THE TASK: Reproduce nothing but the lines from the start of the material through the line that includes "sc.cycles.sample_clamp_indirect = 4.0", both ends included, and omit every picture.

INPUT ROWS:
(begin)

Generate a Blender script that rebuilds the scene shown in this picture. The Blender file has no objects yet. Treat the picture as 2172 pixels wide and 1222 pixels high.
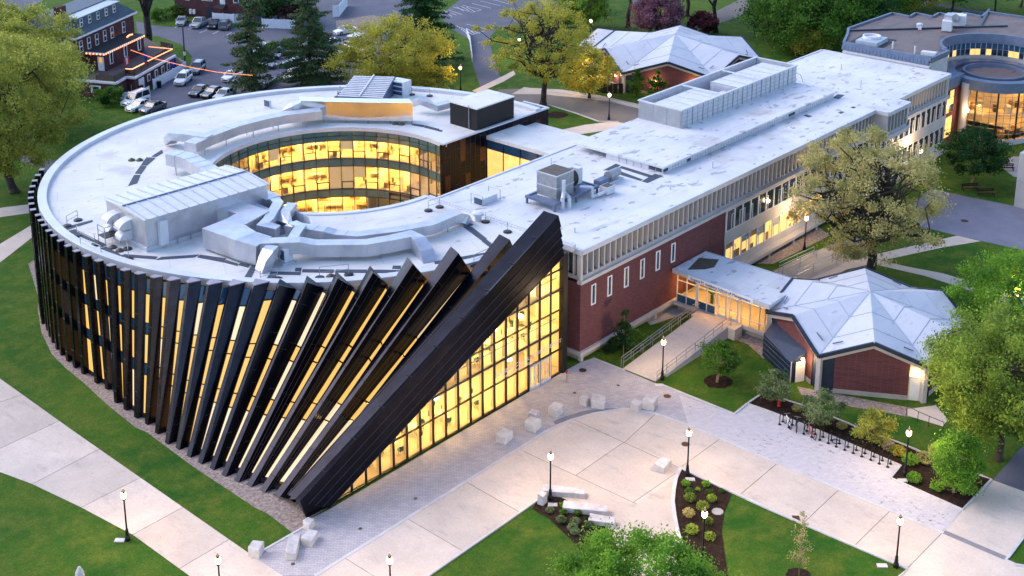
import bpy, bmesh, math, random
import numpy as np
from mathutils import Vector, Matrix
random.seed(7)
sc = bpy.context.scene
COL = sc.collection
R = math.radians
# ------------------------------------------------------------------ camera
cam_d = bpy.data.cameras.new('camera')
cam = bpy.data.objects.new('camera', cam_d)
COL.objects.link(cam)
cam.location = (-88.18, -69.66, 60.0)
cam.rotation_euler = (R(90 - 16.0954), 0, R(41.5589 - 90))
cam_d.sensor_width = 36
cam_d.lens = 46.301
cam_d.shift_y = -0.20207          # rising-front style correction of the uprights
cam_d.clip_start = 1
cam_d.clip_end = 6000
sc.camera = cam
# ------------------------------------------------------------------ dusk sky and a faint soft sun
w = bpy.data.worlds.new('World'); sc.world = w; w.use_nodes = True
nt = w.node_tree
bg = nt.nodes['Background']
sky = nt.nodes.new('ShaderNodeTexSky')
sky.sky_type = 'NISHITA'; sky.sun_disc = False
SUN_EL, SUN_AZ = 38.0, 112.0
sky.sun_elevation = R(SUN_EL); sky.sun_rotation = R(90 - SUN_AZ)
sky.altitude = 60; sky.air_density = 1.0; sky.dust_density = 1.2; sky.ozone_density = 1.6
nt.links.new(sky.outputs[0], bg.inputs[0])
bg.inputs[1].default_value = 0.15
sd = bpy.data.lights.new('sun', 'SUN'); sd.energy = 0.65; sd.angle = R(40); sd.color = (1.0, 0.86, 0.82)
so = bpy.data.objects.new('sun', sd); COL.objects.link(so)
so.rotation_euler = (R(90 - SUN_EL), 0, R(SUN_AZ + 90))
sc.view_settings.view_transform = 'Standard'; sc.view_settings.look = 'None'
sc.view_settings.gamma = 1; sc.view_settings.use_curve_mapping = False
sc.view_settings.exposure = 1.5
sc.cycles.use_denoising = True
sc.cycles.max_bounces = 6; sc.cycles.diffuse_bounces = 3; sc.cycles.glossy_bounces = 3
sc.cycles.transmission_bounces = 4; sc.cycles.transparent_max_bounces = 12
sc.cycles.sample_clamp_indirect = 4.0

# ------------------------------------------------------------------ helpers
WL = {}
def link(o): COL.objects.link(o); return o
def tag(o, label=None, cat=None, group=None, kind=None):
    if label: o['label'] = label
    if cat: o['category'] = cat
    if group: o['group'] = group
    if kind: o['kind'] = kind
    return o
def thing(name, label, cat, loc=(0, 0, 0), group=None):
    o = link(bpy.data.objects.new(name, None)); o.location = loc; o.empty_display_size = .3
    WL[o.name] = Vector(loc)
    return tag(o, label, cat, group)
def put(o, parent):
    if parent is not None:
        o.parent = parent
        o.location = -WL.get(parent.name, Vector((0, 0, 0)))
    return o
def from_mesh(name, me, parent=None):
    return put(link(bpy.data.objects.new(name, me)), parent)
def copy_tree(o, loc, rz=0.0, label=None, group=None, scale=None):
    c = o.copy(); link(c); c.location = loc; c.rotation_euler = (0, 0, rz)
    if scale is not None: c.scale = scale if hasattr(scale, '__len__') else (scale,) * 3
    if label: c['label'] = label
    if group: c['group'] = group
    for ch in o.children:
        d = ch.copy(); link(d); d.parent = c
        for g in ch.children:
            e = g.copy(); link(e); e.parent = d
    return c
from mathutils.geometry import tessellate_polygon
def tess(poly):
    if len(poly) <= 4: return [tuple(range(len(poly)))]
    return [tuple(t) for t in tessellate_polygon([[Vector((p[0], p[1], 0)) for p in poly]])]
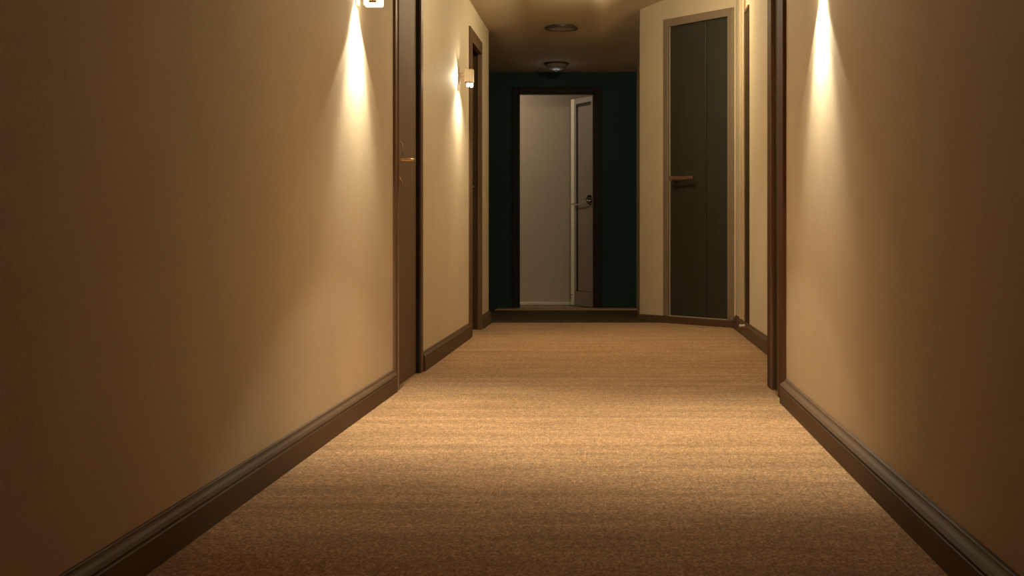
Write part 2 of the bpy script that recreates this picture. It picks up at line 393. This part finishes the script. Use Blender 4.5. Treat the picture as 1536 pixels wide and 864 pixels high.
k = MB().box(.008, .05, .004, .03, 1.015, 1.05, .006, 2).box(.03, .075, .004, .035, 1.065, 1.09, .008, 2).tube([(.03, .02, 1.05), (.06, .045, 1.06), (.05, .05, 1.035), (.02, .045, 1.01), (.01, .02, 1.0)], .007, 8)
put(k, 'latch', M['iron'], d6, ML, label='black iron latch by the hinge side')
put(MB().tube([(LW - .05, .008, .115), (LW - .05, .03, .115), (LW - .05, .034, .10), (LW - .05, .03, .07)], [.008, .008, .009, .006], 10), 'floor_bolt', M['steel'], d6, ML, True)

# ------------------------------------------------------------------ wall lamps
def point(name, loc, power, color, rad, parent=None):
    l = bpy.data.lights.new(name, 'POINT'); l.energy = power; l.color = color; l.shadow_soft_size = rad
    o = bpy.data.objects.new(name, l); COL.objects.link(o); o.parent = parent; o.location = loc; return o
WARM = (1.0, .88, .64)
WARMER = (1.0, .86, .55)
def spot(name, parent, loc, power, size, blend, rot=(0, 0, 0), rad=.012):
    l = bpy.data.lights.new(name, 'SPOT'); l.energy = power; l.spot_size = math.radians(size); l.spot_blend = blend
    l.color = WARM; l.shadow_soft_size = rad
    o = bpy.data.objects.new(name, l); COL.objects.link(o); o.parent = parent; o.location = loc; o.rotation_euler = rot; return o

def wall_lamp(x, y, z, side, label, bw, bh, k=1.0, up=1.0, tube=False, spill=1.0):
    # local: x out of the wall (side * world x), y along the wall, z up
    r = empty('wall_lamp', (x, y, z), 0 if side > 0 else PI)
    tag(r, label, 'wall lamp', 'warm wall lamps of the corridor')
    def p(mb, n, mt, sm=False, lab=None):
        o = mb.build(n, mt, r, sm)
        if lab: o['label'] = lab
        return o
    x0 = .033; xm = x0 + .035; x1 = x0 + .07
    p(MB().box(0, .008, -.04, .04, -.01, bh + .01, .003, 2), 'back_plate', M['sconce'])
    p(MB().box(.006, xm, -.012, .012, bh * .4, bh * .4 + .03, .003), 'arm', M['sconce'])
    p(MB().box(xm - bw / 2, xm + bw / 2, -.040, .020, 0, bh, .004, 2), 'lamp_body', M['sconce'])
    p(MB().box(xm - bw / 2 + .002, xm + bw / 2 - .002, -.041, .021, -.004, .0025, .0015), 'rim', M['rim'], lab='dark rim under the lamp body')
    return r, p, xm

def near_lamp(x, y, z, side, label, e):
    r, p, xm = wall_lamp(x, y, z, side, label, .034, .11)
    # lit glass cup wrapping round the body
    g = MB().box(xm - .034, xm + .034, -.042, .022, -.014, -.004, .005, 3).box(xm - .034, xm - .021, -.042, .022, -.009, .11, .004, 2).box(xm + .021, xm + .034, -.042, .022, -.009, .11, .004, 2)
    p(g, 'glass_shade', M['glass'], True, 'lit frosted glass cup')
    spot('wide_beam', r, (.060, 0, -.030), E['nw'] * e, 120, .12)
    spot('middle_beam', r, (.060, 0, -.030), E['nm'] * e, 100, .6)
    sy = -.030 if side > 0 else .030
    spot('wall_wash', r, (.023, sy, .020), E['nn'] * e, 112, .75, (0, 0, 0), .006)       # from the slot between cup and wall
    spot('up_beam', r, (.067, 0, .125), E['nu'] * e, 130, .6, (PI, 0, 0))
    point('glow', (.115, 0, -.03), E['ng'] * e, WARM, .03, r)
    return r
def far_lamp(x, y, z, side, label, e):
    r, p, xm = wall_lamp(x, y, z, side, label, .056, .085)
    for dy in (-.014, .016):
        p(MB().lathe([(0, -.030), (.006, -.029), (.010, -.022), (.010, -.012), (.006, -.006), (.006, -.004)], 16), 'bulb', M['bulb'], True).location = (xm + (.012 if dy > 0 else -.008), dy, 0)
    spot('side_beam', r, (.045, -.05, .03), E['fs'], 120, .9, (-PI / 2, 0, 0))
    spot('wide_beam', r, (.13, -.05, -.02), E['fw'], 150, .5)
    spot('middle_beam', r, (.13, -.05, -.02), E['fm'], 90, .7)
    spot('up_beam', r, (.13, -.05, .09), E['fu'], 150, .6, (PI, 0, 0))
    point('glow', (.13, -.02, -.02), E['fg'], WARM, .03, r)
    return r
ZL = .72 + (VY - 4.5) / F * 6.25
near_lamp(XL, 6.25, ZL, 1, 'lit wall lamp with a glowing cup, high beside the brown left door', 1)
near_lamp(XR, 5.68, ZL, -1, 'lit wall lamp high on the near right wall throwing a cone of light', E['right'])
far_lamp(XL, 10.36, .72 + (VY - 124) / F * 10.36, 1, 'small boxy lit wall lamp beside the far left door', 1)

# ------------------------------------------------------------------ ceiling fixtures
def on_ceiling(px, py):
    best = None
    for i in range(4000):
        d = 10.5 + i * .0012; x = (px - VX) * d / F; z = .72 + (VY - py) * d / F
        if best is None or abs(z - zc(x, d)) < best[0]: best = (abs(z - zc(x, d)), x, d)
    return best[1], best[2], zc(best[1], best[2])
def tilt(x, y):
    e = .02; return (math.atan((zc(x, y + e) - zc(x, y - e)) / (2 * e)), -math.atan((zc(x + e, y) - zc(x - e, y)) / (2 * e)), 0)
def added_dome(x, y, e, label):  # lamps added out of view to brighten the middle and far corridor
    c0 = empty('added_ceiling_lamp', (x, y, zc(x, y))); c0.rotation_euler = tilt(x, y)
    tag(c0, label, 'ceiling light', 'added dome lamps over the corridor, out of view')
    MB().lathe([(.128, .006), (.134, -.002), (.134, -.014), (.128, -.018), (.118, -.016), (.118, 0)], 48).build('rim', M['fixture'], c0, True)
    MB().lathe([(.119, -.014), (.112, -.032), (.092, -.052), (.055, -.066), (0, -.071)], 48).build('glass_dome', M['glass'], c0, True)
    point('added_lamp_glow', (0, 0, -.105), e, WARMER, .06, c0)
added_dome(-.02, 11.15, E['hall'], 'added lit glass dome lamp, out of view on the ceiling in front of the slanting wall')
added_dome(-.10, 8.3, E['mid'], 'added lit glass dome lamp, out of view on the ceiling between the two brown doors')
x, y, z = on_ceiling(842, 40)
c1 = empty('ceiling_disc', (x, y, z)); c1.location.z -= .012
tag(c1, 'flat unlit round cover on the ceiling, nearer to the viewer', 'ceiling light')
MB().lathe([(.116, .05), (.116, -.004)], 48).build('mounting_collar', M['fixture'], c1, True)
MB().lathe([(.133, .004), (.137, -.004), (.134, -.010), (.124, -.012), (.120, -.008), (.120, .002)], 48).build('rim', M['fixture'], c1, True)
MB().lathe([(.121, -.006), (.10, -.011), (.05, -.0135), (0, -.014)], 48).build('cover', M['fixture_pale'], c1, True)
x, y, z = on_ceiling(834.5, 95)
c2 = empty('ceiling_dome', (x, y, z)); c2.rotation_euler = tilt(x, y)
tag(c2, 'small grey glass dome light on the ceiling before the end wall', 'ceiling light')
MB().lathe([(.108, .006), (.114, -.002), (.114, -.012), (.108, -.016), (.100, -.014), (.100, 0)], 48).build('rim', M['fixture'], c2, True)
MB().lathe([(.101, -.012), (.096, -.028), (.08, -.046), (.05, -.060), (.022, -.065), (0, -.066)], 48).build('glass_dome', M['dome'], c2, True)
MB().lathe([(0, -.064), (.012, -.066), (.012, -.072), (.005, -.076), (0, -.076)], 16).build('finial', M['fixture'], c2, True)

# ------------------------------------------------------------------ other lamps of the place
point('room_lamp', (-1.75, 15.72, 2.15), E['room'], (1, .84, .66), .08)
point('dome_bulb', (c2.location.x, c2.location.y - .0, c2.location.z - .10), E['dome'], (.85, .9, 1), .05)

wd = bpy.data.worlds.new('World'); S.world = wd; wd.use_nodes = True
wd.node_tree.nodes['Background'].inputs[0].default_value = (.02, .015, .01, 1)

# ------------------------------------------------------------------ camera
cam = bpy.data.cameras.new('camera'); co = bpy.data.objects.new('camera', cam); COL.objects.link(co)
co.location = (0, 0, H); co.rotation_euler = (PI / 2, 0, 0)
cam.sensor_width = 36; cam.lens = 36 * F / 1536
cam.shift_x = -(VX - 768) / 1536; cam.shift_y = -(432 - VY) / 1536
cam.clip_start = .05
S.camera = co
S.view_settings.view_transform = 'Standard'; S.view_settings.look = 'None'
S.view_settings.gamma = 1; S.view_settings.use_curve_mapping = False
S.view_settings.exposure = 0
S.cycles.max_bounces = 12; S.cycles.diffuse_bounces = 8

(end)

WRITTEN SOLUTION:
Generate a Blender script that rebuilds the scene shown in this picture. The Blender file has no objects yet. Treat the picture as 2172 pixels wide and 1222 pixels high.
import bpy, bmesh, math, random
import numpy as np
from mathutils import Vector, Matrix
random.seed(7)
sc = bpy.context.scene
COL = sc.collection
R = math.radians
# ------------------------------------------------------------------ camera
cam_d = bpy.data.cameras.new('camera')
cam = bpy.data.objects.new('camera', cam_d)
COL.objects.link(cam)
cam.location = (-88.18, -69.66, 60.0)
cam.rotation_euler = (R(90 - 16.0954), 0, R(41.5589 - 90))
cam_d.sensor_width = 36
cam_d.lens = 46.301
cam_d.shift_y = -0.20207          # rising-front style correction of the uprights
cam_d.clip_start = 1
cam_d.clip_end = 6000
sc.camera = cam
# ------------------------------------------------------------------ dusk sky and a faint soft sun
w = bpy.data.worlds.new('World'); sc.world = w; w.use_nodes = True
nt = w.node_tree
bg = nt.nodes['Background']
sky = nt.nodes.new('ShaderNodeTexSky')
sky.sky_type = 'NISHITA'; sky.sun_disc = False
SUN_EL, SUN_AZ = 38.0, 112.0
sky.sun_elevation = R(SUN_EL); sky.sun_rotation = R(90 - SUN_AZ)
sky.altitude = 60; sky.air_density = 1.0; sky.dust_density = 1.2; sky.ozone_density = 1.6
nt.links.new(sky.outputs[0], bg.inputs[0])
bg.inputs[1].default_value = 0.15
sd = bpy.data.lights.new('sun', 'SUN'); sd.energy = 0.65; sd.angle = R(40); sd.color = (1.0, 0.86, 0.82)
so = bpy.data.objects.new('sun', sd); COL.objects.link(so)
so.rotation_euler = (R(90 - SUN_EL), 0, R(SUN_AZ + 90))
sc.view_settings.view_transform = 'Standard'; sc.view_settings.look = 'None'
sc.view_settings.gamma = 1; sc.view_settings.use_curve_mapping = False
sc.view_settings.exposure = 1.5
sc.cycles.use_denoising = True
sc.cycles.max_bounces = 6; sc.cycles.diffuse_bounces = 3; sc.cycles.glossy_bounces = 3
sc.cycles.transmission_bounces = 4; sc.cycles.transparent_max_bounces = 12
sc.cycles.sample_clamp_indirect = 4.0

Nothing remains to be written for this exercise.